Este é um dos mitos recorrentes da economia de causas, construído com a ajuda da estatística de causas. Na sua versão mais geral é o mito do empobrecimento de todas as classes sociais com excepção daquela minoria dos 1% (ou 0,1% ou outra percentagem qualquer que dê jeito) cada vez mais fabulosamente ricos. Um dos expedientes mais comuns e simplórios para justificar o mito é confundir pobreza absoluta com pobreza relativa, ou seja concluir que certas classes de menores rendimento estão mais pobres porque a distribuição do rendimento se tornou mais desigual. Outras vezes os argumentos são um pouco mais sofisticados, como é o caso dos que Martin Feldstein desmonta no seu texto «Estão os salários da classe-média norte-americana a estagnar?», traduzido (mal) e publicado há tempos no Negócios do qual respiguei os excertos seguintes:
«É frequentemente dito que o rendimento médio das famílias subiu apenas ligeiramente, ou mesmo nada, nas últimas décadas. Alguns números dos Censos nos Estados Unidos parecem suportar tal conclusão. Mas as mais rigorosas estatísticas governamentais demonstram que os salários reais daqueles que se situam a meio da tabela da distribuição de rendimentos aumentaram cerca de 50% desde 1980. E um ajustamento mais apropriado face às alterações do custo de vida implica ganhos substancialmente maiores.
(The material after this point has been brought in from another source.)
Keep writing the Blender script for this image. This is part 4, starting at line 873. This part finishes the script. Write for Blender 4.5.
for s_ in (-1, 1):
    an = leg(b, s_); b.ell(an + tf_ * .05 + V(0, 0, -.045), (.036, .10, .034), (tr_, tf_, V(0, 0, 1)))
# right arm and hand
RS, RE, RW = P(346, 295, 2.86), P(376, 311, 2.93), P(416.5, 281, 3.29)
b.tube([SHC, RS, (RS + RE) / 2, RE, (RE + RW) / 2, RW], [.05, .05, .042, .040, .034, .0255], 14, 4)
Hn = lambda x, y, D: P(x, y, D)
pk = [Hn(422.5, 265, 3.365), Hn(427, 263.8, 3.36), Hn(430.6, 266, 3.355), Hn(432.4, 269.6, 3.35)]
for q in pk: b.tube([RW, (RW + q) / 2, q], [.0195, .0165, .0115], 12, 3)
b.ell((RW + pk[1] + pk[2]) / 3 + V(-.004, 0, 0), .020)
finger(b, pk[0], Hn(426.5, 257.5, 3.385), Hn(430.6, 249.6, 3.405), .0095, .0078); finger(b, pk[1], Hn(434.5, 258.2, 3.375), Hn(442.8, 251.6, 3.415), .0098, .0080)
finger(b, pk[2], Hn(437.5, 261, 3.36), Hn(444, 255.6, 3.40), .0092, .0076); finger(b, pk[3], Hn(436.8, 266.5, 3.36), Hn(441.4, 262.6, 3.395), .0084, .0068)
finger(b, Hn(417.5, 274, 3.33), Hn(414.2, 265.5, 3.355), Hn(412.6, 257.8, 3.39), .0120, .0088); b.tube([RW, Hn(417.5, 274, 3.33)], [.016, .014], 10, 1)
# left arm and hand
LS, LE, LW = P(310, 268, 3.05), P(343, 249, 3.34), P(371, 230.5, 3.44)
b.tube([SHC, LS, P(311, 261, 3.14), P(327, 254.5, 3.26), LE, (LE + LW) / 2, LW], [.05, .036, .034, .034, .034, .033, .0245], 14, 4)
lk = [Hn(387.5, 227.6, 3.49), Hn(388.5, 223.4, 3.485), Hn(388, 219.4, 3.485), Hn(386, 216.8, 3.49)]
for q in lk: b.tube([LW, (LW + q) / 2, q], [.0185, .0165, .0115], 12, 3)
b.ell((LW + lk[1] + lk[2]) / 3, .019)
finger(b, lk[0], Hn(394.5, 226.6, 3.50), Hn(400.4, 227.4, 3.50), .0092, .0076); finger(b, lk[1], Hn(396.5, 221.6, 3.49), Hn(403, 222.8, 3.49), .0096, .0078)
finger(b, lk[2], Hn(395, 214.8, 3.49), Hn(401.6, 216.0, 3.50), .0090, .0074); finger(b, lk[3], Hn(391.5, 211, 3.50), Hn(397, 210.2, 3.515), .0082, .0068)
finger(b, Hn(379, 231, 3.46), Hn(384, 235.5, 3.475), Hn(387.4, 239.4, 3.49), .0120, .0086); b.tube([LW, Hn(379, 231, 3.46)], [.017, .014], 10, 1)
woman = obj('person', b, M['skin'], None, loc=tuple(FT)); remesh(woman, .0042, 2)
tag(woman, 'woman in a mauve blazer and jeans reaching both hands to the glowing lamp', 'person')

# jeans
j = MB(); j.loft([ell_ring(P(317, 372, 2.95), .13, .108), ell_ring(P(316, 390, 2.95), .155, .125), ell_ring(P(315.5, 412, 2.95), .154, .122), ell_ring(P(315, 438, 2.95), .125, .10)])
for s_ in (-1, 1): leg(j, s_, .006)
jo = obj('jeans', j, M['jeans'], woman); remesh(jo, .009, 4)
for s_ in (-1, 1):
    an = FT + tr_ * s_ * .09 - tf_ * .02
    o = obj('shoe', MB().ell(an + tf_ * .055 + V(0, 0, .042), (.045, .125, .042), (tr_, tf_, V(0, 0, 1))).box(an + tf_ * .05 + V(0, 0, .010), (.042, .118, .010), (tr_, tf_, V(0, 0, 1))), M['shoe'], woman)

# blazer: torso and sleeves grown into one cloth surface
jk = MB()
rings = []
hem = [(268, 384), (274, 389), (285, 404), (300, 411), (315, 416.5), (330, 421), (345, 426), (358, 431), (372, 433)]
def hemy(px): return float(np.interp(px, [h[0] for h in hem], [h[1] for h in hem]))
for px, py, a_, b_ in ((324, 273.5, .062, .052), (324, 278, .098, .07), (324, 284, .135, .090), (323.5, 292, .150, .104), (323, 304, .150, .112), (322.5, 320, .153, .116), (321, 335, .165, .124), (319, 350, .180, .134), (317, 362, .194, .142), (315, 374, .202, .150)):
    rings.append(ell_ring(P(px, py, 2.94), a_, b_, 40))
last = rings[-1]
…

O Departamento de Estatísticas dos Estados Unidos estima o dinheiro que as famílias recebem de todo o tipo de fontes de rendimentos (…) Os números resultantes demonstram que o crescimento cumulativo desde 1984 até 2013 foi menor do que 10%, o equivalente a menos de 0,3% por ano.
Qualquer adulto que estivesse vivo nos Estados Unidos durante estas três décadas percebe que este número subavalia de forma grosseira as conquistas da família típica. Um exemplo que mostra que algo está errado com este número passa pelo facto de o Governo também estimar que a real compensação por hora de trabalho da força de trabalho, que não a do sector agrícola, cresceu 39% de 1985 a 2015.
A estimativa dos censos oficiais incorre em três falhas importantes. Para começar, falha em reconhecer as contínuas alterações da composição da população; as famílias de hoje são muito diferentes dos agregados familiares de há 30 anos. Além disso, a estimativa do Departamento de Estatísticas é excessivamente limitada, dado que as famílias da classe-média receberam transferências crescentes do Governo além de terem beneficiado de impostos sobre os rendimentos mais baixos. Finalmente, o índice de preços utilizado pelo Departamento de Estatísticas falha ao não reflectir as contribuições dos novos produtos e a melhoria dos mesmos para o padrão de vida das famílias norte-americanas.
(…)
Com a definição de rendimento em dinheiro, o CBO percebeu que o rendimento médio real das famílias cresceu apenas 15% entre 1980 e 2010, semelhante à estimativa do Departamento de Estatísticas. Mas quando alargaram a definição de rendimento, passando a incluir benefícios e reduções de impostos, descobriram que o rendimento médio real das famílias cresceu 45%. Ajustando este valor face à dimensão do agregado familiar fez com que o ganho subisse para 53%.
(…) Mas esse índice de preços não reflecte os novos produtos nem a melhoria nos bens e serviços existentes.
Assim, se os rendimentos em dinheiro de todas as pessoas crescerem 2% de um ano para o outro, e se o preço de todos os bens e serviços também crescer 2%, o cálculo oficial não irá mostrar nenhuma alteração nos rendimentos reais, mesmo que novos produtos e melhorias significativas na sua qualidade contribuíam para o nosso bem-estar. Na verdade, o Governo dos Estados Unidos não contabiliza, de forma alguma, o valor criado por serviços de internet como o Google e o Facebook, enquanto rendimento porque estes serviços não são comprados.
Ninguém sabe o quanto tais inovações e melhorias dos produtos acrescentou ao nosso bem-estar. Mas se os ganhos foram de apenas 1% ao ano, ao longo dos últimos 30 anos houve um ganho cumulativo de 35%. E combinando este valor com a estimativa do CBO de um ganho de cerca de 50% significa que o rendimento real médio das famílias cresceu perto de 2,5% ao ano ao longo dos últimos 30 anos.
Por isso a classe-média norte-americana tem passado muito melhor do que as estatísticas pessimistas mostram. E com melhores políticas, estas famílias pode fazer ainda melhor no futuro.»